Funny how the wikipedia entry of Jay Gould skips over the Civil War, which is when he made his sudden fortune. Gould made genius moves on the stock market and went from a small-time, self-made speculator, to the ninth richest man in U.S. history. He jousted for control of the railroads and telegraph lines of America.
You may wonder how Gould made this meteoric rise to the top of the financial world, but his method was never hidden.
According to The Life of Jay Gould, How He Made His Millions by Murat Halstead and J. Frank Beale Jr.,(Edgewood Publishing Co., 1892):
“Mr. Gould profited largely by his speculation in railway stocks and gold during the war of the rebellion. The keen-sighted intelligent men in “the Street” at that time nearly all made money, and Mr. Gould was at least a millionaire when the Confederacy fell. During the war of the rebellion, Gould’s firm did a large business in railway securities, and also made a great deal of money speculating in gold, and he was able to turn almost every success or defeat of the Union army to profitable account.” The book adds that everyone knew he had inside sources of knowledge, although these sources have never been revealed.
https://archive.org/details/cu31924029853953
The War Department controlled information regarding the war. Reports from the front came direct to the War Department in cipher, and then the information was massaged before being disseminated to the daily newspapers. Secretary of War Edwin M. Stanton was in a position to reap vast sums off the war, provided he had a partner on Wall Street who could put his advance knowledge to good use, and it’s no doubt he found that man in Jay Gould, because Gould became one of the richest speculators on Wall Street within a few years. It’s no wonder this cabal wanted the war to last a few years and not end too quickly. Stanton told Lincoln the war needed to drag on in order for the South to psychologically accept the end of slavery. End it too fast, he said, and the South would insist on keeping their slaves. But it’s far more likely Stanton was involved in war profiteering. The history books portray Stanton as a folk-saint almost on the level of Lincoln, but a careful reading of the diaries of his fellow Cabinet members prove he was really one of the most duplicitous liars in Washington.

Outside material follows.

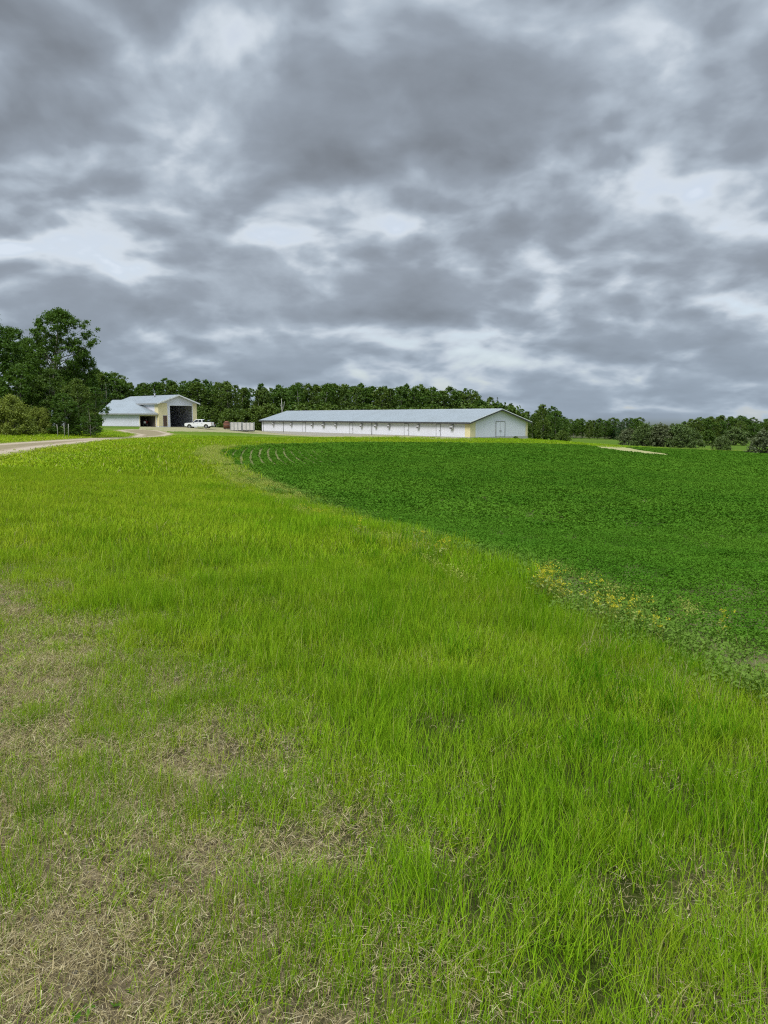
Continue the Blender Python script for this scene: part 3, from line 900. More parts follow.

But there was another spoke on this wheel of corruption and that is Thomas T. Eckert, Stanton’s assistant and the chief of the telegraph lines at the War Department.
The night of the assassination Lincoln stopped by that office and asked Stanton to accompany him to Ford’s Theater. Stanton rudely declined the invitation, citing he had too much work to do and would be busy into the night. Then Lincoln requested Major Eckert to accompany him, citing Eckert’s imposing physique, but Eckert also strangely declined citing he was working late as well.
Yet both men went home at their usual hour and did not work late that night as they claimed they had to. They both were preparing for bed when they heard news of an attack on Secretary of State Seward.
Stanton became the MacBeth of this drama, however, and was dead within a few years, by which time he was disgraced and out-of-power in Washington. He may have had plenty of money when he died, but he was haunted by the ghost of Mary Surratt.
General Eckert departed public service after the war to work for Gould and quickly become head of Western Union. Everyone always remarked on how close the two were. Gould became so rich, he went up against the British banks and tried to capture a monopoly on gold, an attempt that failed, and he was later swindled out of millions by a man posing as a British Lord in what may have been a British Secret Service operation seeking vengeance. One of Gould’s techniques for hostile corporate takeovers was to flood the market with counterfeit stock, and then buy up the company’s real stock for quarters on the dollar once it crashed. He once claimed he could hire half the country to fight against the other half, so he knew the value of war.
It’s well-known that commercial telegraph lines in Washington suspiciously went dead for two hours immediately after Lincoln’s assassination. Most people assumed at the time the lines had been cut by Confederate spooks, something that would take days to detect and repair, but suddenly the lines came back online without any repairs at all, which should have been a clue the break was an inside job. There was no investigation. Some think that break was designed to allow Booth to escape so he wouldn’t tell what he knew.
I’m more inclined to believe the break was so Gould had the necessary time to make some massive short-sales on Wall Street before the news of Lincoln’s assassination could hit the papers in New York.
Mark Twain considered Gould: “The mightiest disaster that has ever befallen the country.”